** Begin Collected material **

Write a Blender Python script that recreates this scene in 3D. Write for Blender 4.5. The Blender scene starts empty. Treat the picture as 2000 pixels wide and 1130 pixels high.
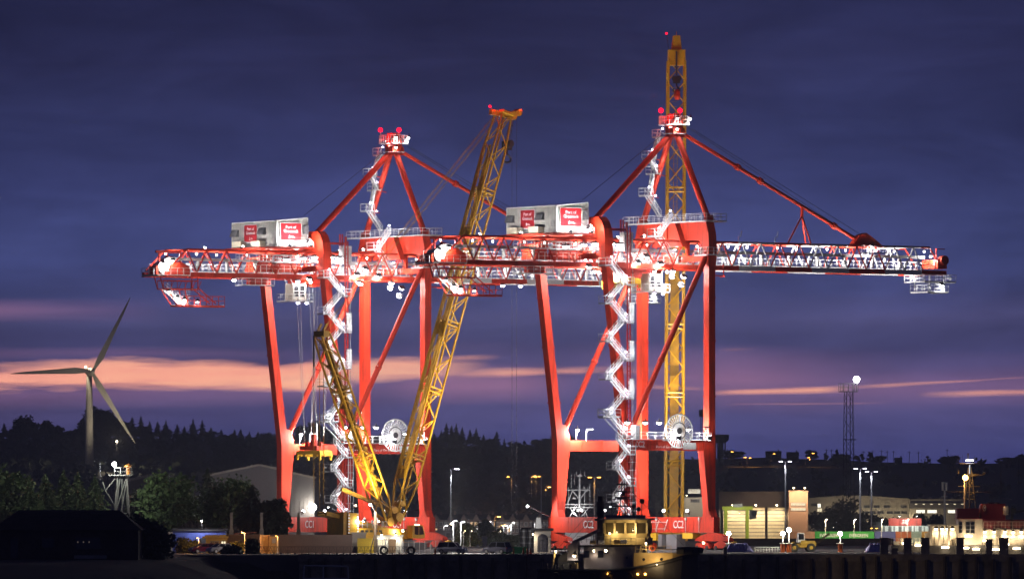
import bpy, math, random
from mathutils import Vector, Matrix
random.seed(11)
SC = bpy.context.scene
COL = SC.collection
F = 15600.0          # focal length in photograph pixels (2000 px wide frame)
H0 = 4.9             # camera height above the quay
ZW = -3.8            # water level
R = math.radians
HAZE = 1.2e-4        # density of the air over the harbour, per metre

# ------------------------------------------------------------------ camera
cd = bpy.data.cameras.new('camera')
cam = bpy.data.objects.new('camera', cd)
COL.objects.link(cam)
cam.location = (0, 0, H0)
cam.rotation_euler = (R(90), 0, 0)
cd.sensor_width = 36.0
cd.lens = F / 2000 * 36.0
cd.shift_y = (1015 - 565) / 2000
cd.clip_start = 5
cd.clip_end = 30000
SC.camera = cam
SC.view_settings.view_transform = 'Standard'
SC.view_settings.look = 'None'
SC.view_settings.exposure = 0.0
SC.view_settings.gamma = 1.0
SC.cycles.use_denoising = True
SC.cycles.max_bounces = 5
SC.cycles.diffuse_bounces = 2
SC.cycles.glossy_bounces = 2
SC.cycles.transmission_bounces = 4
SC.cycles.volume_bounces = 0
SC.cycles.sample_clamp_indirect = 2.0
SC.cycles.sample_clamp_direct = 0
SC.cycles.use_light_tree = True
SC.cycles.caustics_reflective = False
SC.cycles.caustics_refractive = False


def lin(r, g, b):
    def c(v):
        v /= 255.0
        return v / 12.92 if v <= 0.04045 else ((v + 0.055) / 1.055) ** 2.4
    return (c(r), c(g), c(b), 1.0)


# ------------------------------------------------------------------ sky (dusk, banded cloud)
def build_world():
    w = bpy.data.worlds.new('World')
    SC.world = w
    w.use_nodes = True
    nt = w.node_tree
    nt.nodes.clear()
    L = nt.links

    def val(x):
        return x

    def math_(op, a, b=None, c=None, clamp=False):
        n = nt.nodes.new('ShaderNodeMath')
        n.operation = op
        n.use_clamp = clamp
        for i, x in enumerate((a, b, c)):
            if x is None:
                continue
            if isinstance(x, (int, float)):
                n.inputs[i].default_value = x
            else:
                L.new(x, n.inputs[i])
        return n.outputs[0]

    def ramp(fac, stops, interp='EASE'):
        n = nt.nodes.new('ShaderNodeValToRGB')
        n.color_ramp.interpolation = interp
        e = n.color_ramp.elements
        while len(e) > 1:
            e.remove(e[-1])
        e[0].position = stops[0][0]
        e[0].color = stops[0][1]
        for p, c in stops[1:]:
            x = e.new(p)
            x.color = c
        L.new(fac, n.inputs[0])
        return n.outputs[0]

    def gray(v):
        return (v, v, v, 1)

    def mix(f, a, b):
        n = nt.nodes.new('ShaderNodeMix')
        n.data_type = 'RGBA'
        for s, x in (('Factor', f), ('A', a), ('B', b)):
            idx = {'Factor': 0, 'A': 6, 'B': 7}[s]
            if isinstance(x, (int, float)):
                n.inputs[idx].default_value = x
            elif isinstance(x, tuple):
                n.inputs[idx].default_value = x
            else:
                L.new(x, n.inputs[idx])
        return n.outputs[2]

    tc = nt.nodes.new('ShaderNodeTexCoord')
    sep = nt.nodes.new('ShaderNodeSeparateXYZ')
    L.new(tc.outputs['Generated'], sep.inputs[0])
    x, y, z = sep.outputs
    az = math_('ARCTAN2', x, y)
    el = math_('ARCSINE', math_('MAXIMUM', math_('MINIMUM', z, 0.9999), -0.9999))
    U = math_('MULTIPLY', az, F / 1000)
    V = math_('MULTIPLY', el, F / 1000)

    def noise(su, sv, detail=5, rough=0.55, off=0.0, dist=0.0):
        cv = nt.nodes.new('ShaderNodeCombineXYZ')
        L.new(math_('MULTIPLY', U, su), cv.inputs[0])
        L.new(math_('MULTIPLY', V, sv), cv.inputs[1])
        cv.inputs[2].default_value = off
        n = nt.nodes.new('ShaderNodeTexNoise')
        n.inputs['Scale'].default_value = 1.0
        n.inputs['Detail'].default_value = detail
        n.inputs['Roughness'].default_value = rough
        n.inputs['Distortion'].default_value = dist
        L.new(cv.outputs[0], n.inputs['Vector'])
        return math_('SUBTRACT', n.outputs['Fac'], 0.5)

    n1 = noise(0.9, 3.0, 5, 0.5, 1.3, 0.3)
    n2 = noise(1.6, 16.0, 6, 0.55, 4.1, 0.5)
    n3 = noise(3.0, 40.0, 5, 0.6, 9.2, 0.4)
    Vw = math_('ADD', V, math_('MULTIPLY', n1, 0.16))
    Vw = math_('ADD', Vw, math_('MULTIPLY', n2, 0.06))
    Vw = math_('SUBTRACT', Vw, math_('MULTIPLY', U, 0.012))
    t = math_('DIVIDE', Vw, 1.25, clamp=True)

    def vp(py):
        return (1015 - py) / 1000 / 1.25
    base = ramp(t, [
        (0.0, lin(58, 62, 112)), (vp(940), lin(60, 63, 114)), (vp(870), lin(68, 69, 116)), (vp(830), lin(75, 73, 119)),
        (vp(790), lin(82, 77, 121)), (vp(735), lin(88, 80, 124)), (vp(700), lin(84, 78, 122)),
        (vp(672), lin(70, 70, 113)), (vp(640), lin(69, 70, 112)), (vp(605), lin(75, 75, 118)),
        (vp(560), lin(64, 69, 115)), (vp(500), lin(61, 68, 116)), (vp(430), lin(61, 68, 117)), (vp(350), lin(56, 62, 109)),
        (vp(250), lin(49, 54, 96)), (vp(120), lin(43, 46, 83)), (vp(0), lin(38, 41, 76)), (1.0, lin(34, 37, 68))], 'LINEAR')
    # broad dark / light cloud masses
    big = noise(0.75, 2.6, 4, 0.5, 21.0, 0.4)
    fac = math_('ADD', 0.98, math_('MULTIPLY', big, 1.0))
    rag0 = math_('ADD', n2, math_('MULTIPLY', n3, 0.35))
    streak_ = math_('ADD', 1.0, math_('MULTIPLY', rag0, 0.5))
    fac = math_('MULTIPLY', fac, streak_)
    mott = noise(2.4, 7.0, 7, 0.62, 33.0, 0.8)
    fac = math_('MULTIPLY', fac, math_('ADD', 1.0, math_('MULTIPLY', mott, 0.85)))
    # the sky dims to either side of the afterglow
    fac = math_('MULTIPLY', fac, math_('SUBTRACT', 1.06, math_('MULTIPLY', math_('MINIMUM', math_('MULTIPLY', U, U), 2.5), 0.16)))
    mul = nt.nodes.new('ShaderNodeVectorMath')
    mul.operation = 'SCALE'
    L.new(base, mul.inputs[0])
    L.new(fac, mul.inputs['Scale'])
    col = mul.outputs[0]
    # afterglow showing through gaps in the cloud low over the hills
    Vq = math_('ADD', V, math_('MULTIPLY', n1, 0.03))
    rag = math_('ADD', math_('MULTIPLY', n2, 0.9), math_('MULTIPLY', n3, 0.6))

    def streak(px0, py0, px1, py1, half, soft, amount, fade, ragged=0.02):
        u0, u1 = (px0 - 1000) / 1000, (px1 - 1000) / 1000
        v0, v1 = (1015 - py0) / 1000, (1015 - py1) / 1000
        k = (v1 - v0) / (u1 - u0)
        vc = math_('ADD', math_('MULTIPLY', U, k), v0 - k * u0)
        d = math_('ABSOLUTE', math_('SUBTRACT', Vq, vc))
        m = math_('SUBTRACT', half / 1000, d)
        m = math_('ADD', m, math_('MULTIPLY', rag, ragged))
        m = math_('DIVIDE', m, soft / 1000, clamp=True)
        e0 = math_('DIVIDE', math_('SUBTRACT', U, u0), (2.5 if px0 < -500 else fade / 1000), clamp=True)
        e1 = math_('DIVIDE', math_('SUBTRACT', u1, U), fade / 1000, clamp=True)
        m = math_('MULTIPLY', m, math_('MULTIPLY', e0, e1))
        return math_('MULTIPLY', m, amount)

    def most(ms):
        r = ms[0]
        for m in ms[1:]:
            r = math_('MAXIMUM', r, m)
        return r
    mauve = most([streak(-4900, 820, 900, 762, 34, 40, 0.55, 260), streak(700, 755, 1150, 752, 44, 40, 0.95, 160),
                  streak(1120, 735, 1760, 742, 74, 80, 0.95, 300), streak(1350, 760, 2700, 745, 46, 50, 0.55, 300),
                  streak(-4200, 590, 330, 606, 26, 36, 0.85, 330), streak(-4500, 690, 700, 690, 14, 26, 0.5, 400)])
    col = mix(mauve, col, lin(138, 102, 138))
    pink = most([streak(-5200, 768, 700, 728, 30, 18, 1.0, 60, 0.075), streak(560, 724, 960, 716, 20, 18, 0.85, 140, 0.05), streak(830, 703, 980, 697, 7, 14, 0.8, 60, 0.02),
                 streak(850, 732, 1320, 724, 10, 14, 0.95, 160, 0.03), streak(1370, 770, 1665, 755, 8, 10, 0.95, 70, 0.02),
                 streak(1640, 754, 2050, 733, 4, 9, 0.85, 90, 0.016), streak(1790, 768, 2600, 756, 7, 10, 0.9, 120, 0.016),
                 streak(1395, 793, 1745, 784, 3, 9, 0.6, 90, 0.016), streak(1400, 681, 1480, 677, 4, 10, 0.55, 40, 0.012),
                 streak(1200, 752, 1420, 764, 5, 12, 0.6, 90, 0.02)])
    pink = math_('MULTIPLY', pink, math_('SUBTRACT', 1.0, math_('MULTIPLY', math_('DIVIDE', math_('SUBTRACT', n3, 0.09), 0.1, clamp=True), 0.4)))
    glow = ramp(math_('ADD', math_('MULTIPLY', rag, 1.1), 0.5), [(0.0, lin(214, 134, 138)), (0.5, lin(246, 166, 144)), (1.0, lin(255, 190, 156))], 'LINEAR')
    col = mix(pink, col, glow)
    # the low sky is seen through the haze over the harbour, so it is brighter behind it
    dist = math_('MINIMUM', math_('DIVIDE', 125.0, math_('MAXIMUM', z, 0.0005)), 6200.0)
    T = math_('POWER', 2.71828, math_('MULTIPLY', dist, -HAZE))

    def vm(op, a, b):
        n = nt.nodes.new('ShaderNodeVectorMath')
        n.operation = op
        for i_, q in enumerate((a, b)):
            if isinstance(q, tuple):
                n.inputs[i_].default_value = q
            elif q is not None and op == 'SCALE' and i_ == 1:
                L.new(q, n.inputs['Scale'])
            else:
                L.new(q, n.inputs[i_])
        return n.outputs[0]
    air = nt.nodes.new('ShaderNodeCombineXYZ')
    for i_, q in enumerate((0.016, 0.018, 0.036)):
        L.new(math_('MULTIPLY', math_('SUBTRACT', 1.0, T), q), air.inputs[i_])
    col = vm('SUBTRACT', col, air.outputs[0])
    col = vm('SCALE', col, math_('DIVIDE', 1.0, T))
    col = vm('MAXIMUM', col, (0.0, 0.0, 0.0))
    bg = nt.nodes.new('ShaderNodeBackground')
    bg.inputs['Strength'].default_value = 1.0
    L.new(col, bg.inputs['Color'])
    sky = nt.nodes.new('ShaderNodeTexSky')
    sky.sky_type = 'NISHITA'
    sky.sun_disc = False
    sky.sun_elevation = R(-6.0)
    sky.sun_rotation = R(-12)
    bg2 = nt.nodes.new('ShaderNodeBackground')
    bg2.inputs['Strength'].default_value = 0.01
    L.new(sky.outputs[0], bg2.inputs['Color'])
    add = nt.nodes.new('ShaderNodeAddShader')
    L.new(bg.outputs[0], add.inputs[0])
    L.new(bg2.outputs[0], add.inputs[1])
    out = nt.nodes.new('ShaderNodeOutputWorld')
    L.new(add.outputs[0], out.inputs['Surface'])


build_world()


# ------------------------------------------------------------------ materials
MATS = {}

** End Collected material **

Task details: Would you reproduce the lines above, from the very first through the line containing "HAZE = 1.2e-4", exactly and without the pictures?

Problem solution:
Write a Blender Python script that recreates this scene in 3D. Write for Blender 4.5. The Blender scene starts empty. Treat the picture as 2000 pixels wide and 1130 pixels high.
import bpy, math, random
from mathutils import Vector, Matrix
random.seed(11)
SC = bpy.context.scene
COL = SC.collection
F = 15600.0          # focal length in photograph pixels (2000 px wide frame)
H0 = 4.9             # camera height above the quay
ZW = -3.8            # water level
R = math.radians
HAZE = 1.2e-4        # density of the air over the harbour, per metre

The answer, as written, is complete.